15. The solar furnace of claim 14 further comprising a collector capable of directing the reflected radiant energy into the light pipe.

16. The solar furnace of claim 14 further comprising a recapture area having a plurality of sidewalls defining the periphery of the recaptured area, the sidewalls lined with a reflective surface capable of reflecting radiant energy toward the target.

17. A method of heating a target utilizing a solar furnace comprising the steps of:

loading a quantity of moldable material into a target,

altering the shape of a reflective surface utilizing a surface altering mechanism,

reflecting radiant energy toward the target area of the target,

heating the target area with the reflected radiant energy, and

removing the molded product from the target.

18. A method of claim 19 further comprising the step of placing a target in the focal point of a reflective surface of a heliostat.

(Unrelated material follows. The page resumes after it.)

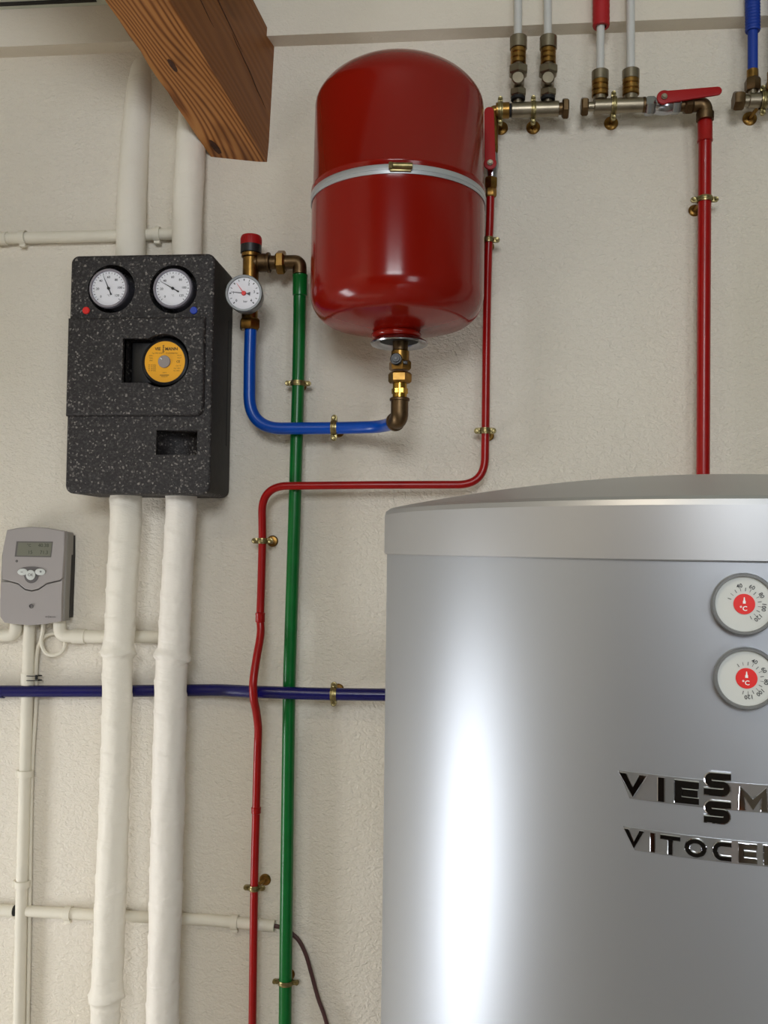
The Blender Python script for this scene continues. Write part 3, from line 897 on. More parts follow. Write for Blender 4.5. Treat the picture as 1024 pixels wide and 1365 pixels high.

19. A method of claim 19 further comprising the steps of:

placing a target in close proximity to a second end of a light pipe, and

reflecting radiant energy toward a first end of a light pipe.

20. A method of claim 19 further comprising the steps of:

touching a target to a second end of a light pipe, and

reflecting radiant energy toward a first end of a light pipe.

21. A method of claim 19 further comprising the step of reflecting radiant energy toward a collector.

22. A method of claim 19 further comprising the step of placing a target in a recapture area having a plurality of sidewalls defining the periphery of the recaptured area, the sidewalls lined with a reflective material capable of reflecting radiant energy toward the target.

23. A method of claim 19 further comprising the step of reflecting radiant energy toward a directional reflector.

24. A method of claim 19 further comprising the step of orientating, using a microprocessor, the reflective surface.

25. A method of claim 19 wherein the step of altering the shape of a reflective surface utilizing a surface altering mechanism is performed using a microprocessor.